Saturday, November 10, 2007

five airplanes.

Edited and improved! Now with pictures!

I like airplanes. Since there's a "Five Airplanes" meme going around, I'm powerless to resist it. So, here are my five picks.

They're not in any order, though. There's a pure fighter, an attack jet, a piston-powered attack plane, a medium transport, and a light taildragger, so they all served a distinct purpose, and as such would be hard to measure up against each other in a "better than" contest. They're also largely planes that hardly ever make a "Top Five" list, except for the first one on the list.

Supermarine Spitfire



The sexiest fighter ever is the Supermarine Spitfire. There can be no argument about this; anyone who doesn't think that the Spitfire is to fighter aircraft what the Mona Lisa is to paintings simply has all of their taste in their mouth. It also had the capabilities to match its looks, which made it a supermodel with a punch. Fast, extremely maneuverable, and eminently adaptable, the various evolutions of the Spitfire were always at the top of the heap of piston-powered fighters in WWII, and with a good pilot behind the funny little ring-shaped stick, more than a match for anything the Jerries and Japs could put into the sky.

Douglas A-4 Skyhawk



The little attack jet known as the "Scooter" or "Bantam Bomber" hardly ever makes any "Top Ten" lists, but it's one of those designs they got just right for the intended purpose. Small, simple, agile, and robust, the A-4 was much loved by its pilots. A quarter the cost of an F-4 Phantom II, and with a wingspan so small that folding wings were not required for carrier use, the A-4 is a lot of capability in a well-engineered and balanced little package. A Skyhawk was the first jet airplane model I ever put together as a wee lad, and I've had an affinity for the A-4 ever since.

Douglas DC-3/C-47



Sure, it's slow and lumbering, it doesn't carry bombs, and it can't shoot down enemy fighters, but the DC-3 brought the bullets and the other stuff necessary for fighting a war. The hero of the early airlines, the DC-3 was the first passenger plane to make a profit on passengers alone. The DC-3 revolutionized air travel in the 1930s, and it delivered the goods for the proper Hitler-and-Tojo ass-kicking less than a decade later.
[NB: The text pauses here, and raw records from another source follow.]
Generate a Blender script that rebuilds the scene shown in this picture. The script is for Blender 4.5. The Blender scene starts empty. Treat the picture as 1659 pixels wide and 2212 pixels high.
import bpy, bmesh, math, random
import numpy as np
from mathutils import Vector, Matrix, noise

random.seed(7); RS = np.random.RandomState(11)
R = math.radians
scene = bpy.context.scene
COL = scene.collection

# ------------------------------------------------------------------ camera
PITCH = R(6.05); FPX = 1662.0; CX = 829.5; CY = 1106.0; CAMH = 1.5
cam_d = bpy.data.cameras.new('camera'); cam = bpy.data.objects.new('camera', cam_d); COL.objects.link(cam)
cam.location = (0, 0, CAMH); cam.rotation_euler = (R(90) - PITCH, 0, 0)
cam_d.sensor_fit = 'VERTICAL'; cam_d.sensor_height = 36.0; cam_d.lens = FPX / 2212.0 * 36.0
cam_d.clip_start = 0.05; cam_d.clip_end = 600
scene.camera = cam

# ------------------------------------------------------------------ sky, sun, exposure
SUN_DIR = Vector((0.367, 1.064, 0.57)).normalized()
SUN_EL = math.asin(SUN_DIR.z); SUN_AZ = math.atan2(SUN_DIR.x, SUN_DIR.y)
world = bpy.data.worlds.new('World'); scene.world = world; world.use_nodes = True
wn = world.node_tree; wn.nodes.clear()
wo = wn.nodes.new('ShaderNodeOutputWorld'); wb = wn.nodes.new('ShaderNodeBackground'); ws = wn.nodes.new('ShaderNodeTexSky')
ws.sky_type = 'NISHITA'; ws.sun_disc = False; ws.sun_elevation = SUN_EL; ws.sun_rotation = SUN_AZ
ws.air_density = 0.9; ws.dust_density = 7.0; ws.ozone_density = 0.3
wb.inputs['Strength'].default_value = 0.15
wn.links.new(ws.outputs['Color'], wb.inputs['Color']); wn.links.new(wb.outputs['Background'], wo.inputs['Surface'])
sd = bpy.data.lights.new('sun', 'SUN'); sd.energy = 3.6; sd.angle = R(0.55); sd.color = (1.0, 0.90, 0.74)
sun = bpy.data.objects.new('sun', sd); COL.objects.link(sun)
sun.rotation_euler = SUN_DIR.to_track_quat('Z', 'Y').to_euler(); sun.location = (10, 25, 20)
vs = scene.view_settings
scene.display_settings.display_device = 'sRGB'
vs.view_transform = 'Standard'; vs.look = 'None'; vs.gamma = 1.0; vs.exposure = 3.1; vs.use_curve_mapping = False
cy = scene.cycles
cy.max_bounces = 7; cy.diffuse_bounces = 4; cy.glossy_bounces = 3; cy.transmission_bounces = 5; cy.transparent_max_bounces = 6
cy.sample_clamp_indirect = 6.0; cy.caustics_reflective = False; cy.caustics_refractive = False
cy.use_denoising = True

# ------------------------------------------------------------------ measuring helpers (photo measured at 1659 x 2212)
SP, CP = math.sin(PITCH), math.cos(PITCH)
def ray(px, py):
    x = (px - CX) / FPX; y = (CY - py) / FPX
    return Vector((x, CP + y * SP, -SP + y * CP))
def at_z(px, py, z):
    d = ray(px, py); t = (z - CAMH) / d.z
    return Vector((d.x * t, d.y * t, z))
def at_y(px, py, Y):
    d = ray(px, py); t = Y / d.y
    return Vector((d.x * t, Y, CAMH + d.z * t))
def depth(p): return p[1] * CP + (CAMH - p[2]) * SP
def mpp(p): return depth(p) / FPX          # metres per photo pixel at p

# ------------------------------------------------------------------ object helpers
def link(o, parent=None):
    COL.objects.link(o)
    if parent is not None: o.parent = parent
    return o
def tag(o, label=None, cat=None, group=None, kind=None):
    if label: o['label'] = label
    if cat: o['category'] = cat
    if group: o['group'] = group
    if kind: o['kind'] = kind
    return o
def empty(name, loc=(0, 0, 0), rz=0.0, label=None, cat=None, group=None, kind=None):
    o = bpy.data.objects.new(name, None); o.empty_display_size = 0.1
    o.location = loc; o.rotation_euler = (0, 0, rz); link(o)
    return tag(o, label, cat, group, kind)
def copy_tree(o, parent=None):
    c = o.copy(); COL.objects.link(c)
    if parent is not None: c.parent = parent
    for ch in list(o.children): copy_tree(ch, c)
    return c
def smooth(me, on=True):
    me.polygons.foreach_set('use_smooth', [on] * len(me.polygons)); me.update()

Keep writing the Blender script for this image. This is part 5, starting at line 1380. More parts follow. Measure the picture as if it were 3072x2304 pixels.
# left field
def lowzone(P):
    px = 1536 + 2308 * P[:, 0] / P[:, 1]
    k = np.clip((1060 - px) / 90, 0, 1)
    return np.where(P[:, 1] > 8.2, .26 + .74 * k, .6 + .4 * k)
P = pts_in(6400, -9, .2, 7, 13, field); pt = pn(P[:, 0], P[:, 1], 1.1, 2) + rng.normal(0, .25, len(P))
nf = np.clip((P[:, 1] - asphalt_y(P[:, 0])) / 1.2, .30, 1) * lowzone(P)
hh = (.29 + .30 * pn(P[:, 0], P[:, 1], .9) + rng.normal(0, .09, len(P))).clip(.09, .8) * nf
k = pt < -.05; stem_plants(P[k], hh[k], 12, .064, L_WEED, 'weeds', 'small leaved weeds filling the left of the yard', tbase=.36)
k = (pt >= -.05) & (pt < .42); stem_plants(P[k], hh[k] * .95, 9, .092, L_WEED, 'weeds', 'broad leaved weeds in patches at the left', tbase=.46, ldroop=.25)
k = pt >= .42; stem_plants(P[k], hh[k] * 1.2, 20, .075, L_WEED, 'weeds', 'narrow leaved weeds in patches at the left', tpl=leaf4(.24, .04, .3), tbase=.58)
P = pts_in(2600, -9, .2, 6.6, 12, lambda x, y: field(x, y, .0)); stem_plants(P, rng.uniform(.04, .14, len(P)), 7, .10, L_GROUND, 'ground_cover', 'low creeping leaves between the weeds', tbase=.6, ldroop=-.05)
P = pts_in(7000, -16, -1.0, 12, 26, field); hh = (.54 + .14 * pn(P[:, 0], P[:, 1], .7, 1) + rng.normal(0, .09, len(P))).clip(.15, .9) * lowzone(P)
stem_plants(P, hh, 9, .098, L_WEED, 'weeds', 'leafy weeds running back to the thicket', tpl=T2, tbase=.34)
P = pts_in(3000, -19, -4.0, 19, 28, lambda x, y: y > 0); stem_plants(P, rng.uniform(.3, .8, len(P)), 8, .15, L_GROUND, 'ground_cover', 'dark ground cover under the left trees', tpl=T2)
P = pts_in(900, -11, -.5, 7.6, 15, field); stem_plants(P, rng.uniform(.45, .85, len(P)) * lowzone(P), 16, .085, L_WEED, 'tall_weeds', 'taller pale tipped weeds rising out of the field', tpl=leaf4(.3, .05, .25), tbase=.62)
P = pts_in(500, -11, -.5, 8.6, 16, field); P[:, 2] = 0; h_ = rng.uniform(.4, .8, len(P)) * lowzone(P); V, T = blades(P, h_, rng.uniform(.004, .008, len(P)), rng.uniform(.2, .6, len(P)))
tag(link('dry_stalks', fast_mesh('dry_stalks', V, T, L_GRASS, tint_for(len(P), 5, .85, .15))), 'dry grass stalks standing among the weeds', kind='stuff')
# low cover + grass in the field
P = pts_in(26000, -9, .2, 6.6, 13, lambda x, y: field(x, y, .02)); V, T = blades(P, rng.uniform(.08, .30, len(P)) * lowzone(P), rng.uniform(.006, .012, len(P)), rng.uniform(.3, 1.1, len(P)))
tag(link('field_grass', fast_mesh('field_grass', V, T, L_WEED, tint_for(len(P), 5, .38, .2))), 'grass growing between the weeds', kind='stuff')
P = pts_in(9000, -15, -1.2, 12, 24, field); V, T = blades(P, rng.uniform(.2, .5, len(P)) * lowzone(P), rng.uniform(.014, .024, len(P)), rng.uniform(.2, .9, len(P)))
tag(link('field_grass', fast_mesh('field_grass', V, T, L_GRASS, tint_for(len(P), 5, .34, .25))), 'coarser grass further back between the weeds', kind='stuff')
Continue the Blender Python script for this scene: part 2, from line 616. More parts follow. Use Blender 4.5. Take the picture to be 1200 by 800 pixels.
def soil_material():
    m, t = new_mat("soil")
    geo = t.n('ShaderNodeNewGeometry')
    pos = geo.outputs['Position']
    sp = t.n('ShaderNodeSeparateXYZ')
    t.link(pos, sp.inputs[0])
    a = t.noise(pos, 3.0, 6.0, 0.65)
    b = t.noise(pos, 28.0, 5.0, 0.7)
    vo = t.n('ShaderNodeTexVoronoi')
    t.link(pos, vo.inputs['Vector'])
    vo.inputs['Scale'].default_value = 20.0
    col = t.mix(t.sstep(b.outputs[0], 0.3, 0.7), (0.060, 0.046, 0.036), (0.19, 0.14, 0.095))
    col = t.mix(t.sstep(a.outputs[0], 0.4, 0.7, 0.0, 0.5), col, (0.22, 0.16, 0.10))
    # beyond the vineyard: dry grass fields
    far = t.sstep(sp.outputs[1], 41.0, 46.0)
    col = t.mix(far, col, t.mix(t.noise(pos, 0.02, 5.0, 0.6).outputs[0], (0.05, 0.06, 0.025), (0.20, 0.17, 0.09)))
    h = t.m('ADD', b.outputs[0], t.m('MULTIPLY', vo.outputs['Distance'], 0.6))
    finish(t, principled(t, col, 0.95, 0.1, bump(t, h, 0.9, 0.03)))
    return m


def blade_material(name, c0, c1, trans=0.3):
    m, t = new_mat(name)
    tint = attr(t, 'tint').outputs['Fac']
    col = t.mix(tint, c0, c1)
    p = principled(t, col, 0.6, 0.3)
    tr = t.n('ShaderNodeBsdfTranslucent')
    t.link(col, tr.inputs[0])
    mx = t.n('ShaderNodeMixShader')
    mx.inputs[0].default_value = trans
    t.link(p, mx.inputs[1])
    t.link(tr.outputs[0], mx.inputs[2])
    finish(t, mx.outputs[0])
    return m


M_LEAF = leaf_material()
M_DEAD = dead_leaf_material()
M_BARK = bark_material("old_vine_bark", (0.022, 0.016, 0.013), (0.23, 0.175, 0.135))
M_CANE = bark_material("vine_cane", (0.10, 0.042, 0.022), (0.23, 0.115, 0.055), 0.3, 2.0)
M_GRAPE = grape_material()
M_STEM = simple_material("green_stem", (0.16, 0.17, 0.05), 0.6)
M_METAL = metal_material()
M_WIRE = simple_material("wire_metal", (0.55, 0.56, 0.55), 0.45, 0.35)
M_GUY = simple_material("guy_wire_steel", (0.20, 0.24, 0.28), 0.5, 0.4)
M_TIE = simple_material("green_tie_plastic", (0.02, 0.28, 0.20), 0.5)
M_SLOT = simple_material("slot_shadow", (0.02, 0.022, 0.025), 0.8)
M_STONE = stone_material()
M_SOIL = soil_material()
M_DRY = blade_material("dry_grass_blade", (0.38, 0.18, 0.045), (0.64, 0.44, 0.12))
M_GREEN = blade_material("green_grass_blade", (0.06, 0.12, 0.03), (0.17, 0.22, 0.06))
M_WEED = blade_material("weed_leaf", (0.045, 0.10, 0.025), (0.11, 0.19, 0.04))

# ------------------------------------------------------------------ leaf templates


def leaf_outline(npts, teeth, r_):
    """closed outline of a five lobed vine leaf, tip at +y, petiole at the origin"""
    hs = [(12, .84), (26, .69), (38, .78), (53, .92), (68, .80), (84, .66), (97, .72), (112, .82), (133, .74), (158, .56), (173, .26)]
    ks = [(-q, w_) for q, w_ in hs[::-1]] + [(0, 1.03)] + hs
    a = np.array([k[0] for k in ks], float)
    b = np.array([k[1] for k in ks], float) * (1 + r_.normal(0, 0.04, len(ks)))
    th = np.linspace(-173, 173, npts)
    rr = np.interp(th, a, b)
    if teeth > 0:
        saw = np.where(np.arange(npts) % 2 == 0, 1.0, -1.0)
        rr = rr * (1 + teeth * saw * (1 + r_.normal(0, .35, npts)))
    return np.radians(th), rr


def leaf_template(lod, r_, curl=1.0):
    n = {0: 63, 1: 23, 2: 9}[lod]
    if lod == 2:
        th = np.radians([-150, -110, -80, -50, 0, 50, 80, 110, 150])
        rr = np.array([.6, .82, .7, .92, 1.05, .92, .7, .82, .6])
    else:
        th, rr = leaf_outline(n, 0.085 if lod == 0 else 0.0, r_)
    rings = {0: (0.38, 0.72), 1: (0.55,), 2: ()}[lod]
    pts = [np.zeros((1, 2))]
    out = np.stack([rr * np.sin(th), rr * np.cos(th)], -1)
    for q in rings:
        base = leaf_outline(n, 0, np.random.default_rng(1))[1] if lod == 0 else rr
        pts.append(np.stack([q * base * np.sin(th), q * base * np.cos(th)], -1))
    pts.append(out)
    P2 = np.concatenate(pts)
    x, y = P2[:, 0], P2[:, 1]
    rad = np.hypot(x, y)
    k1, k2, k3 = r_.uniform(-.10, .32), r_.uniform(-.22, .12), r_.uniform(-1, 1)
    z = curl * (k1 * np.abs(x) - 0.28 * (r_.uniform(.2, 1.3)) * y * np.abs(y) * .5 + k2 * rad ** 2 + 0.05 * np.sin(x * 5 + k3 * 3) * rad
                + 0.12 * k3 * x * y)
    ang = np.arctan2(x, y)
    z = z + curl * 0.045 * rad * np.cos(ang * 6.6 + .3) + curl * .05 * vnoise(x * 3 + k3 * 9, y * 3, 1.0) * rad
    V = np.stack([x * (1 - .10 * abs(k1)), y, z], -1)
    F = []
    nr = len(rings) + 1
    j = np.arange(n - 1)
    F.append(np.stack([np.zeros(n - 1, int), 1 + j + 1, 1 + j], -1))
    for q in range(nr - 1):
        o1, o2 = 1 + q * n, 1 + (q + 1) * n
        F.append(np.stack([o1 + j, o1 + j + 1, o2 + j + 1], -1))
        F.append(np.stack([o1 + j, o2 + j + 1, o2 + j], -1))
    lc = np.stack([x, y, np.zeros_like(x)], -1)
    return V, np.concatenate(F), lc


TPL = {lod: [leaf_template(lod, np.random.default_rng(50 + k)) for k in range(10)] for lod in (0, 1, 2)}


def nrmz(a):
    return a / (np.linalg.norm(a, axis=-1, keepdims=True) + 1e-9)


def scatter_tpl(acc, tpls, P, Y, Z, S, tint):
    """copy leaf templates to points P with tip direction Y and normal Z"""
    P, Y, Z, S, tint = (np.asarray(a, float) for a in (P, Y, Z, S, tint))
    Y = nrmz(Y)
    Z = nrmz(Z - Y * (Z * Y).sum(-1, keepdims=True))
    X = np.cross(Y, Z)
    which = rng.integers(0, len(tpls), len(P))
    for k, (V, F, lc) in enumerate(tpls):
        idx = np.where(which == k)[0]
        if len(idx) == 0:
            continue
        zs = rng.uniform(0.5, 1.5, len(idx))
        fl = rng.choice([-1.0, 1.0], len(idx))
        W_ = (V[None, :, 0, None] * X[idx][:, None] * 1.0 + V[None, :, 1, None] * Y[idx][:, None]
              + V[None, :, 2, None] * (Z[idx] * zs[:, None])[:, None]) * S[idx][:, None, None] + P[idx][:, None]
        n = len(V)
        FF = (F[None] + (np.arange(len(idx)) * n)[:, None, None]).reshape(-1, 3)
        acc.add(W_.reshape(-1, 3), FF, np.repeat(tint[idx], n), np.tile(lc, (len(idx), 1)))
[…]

The old "Gooney Bird" may not be sexy, but she's a great aircraft by any definition of the term.

Piper J-3 Cub



The Model T of aviation, the little taildragger served as a trainer for more pilots than any other aircraft. Clad in olive drab paint, it served with distinction as a messenger, reconnaissance, and light transport plane in WWII. The Cub's STOL capabilities are unmatched, and there's simply no better fixed-wing airplane for flying in the weeds. Cubs soldier on as pleasure aircraft, and there's still a remarkable number of them delivering the goods up in Alaska, where its STOL capabilities make it popular with bush pilots.

Grumman G-21 "Goose"



The Grumman G-21 started out intended as a "flying yacht" commuter plane for wealthy Long Island businessmen in the 1930s. World War II intervened, and the little seaplane was put to use as a naval patrol and SAR plane. In British service, it acquired its nickname "Goose". The G-21 can haul a fair bit of cargo almost anywhere, not being constrained by availability of airstrips, and many ex-military Gooses were happily snatched up by civilian operators, especially in Alaska and Canada. The Goose is a sturdy "land anywhere" utility plane that has no equal to this day when it comes to sheer fuctionality.


Those are my picks. They are, of course, entirely subjective, but I tried to think of the kind of airplane that was simply a superior tool for the job at hand at the time, not just the best-looking one.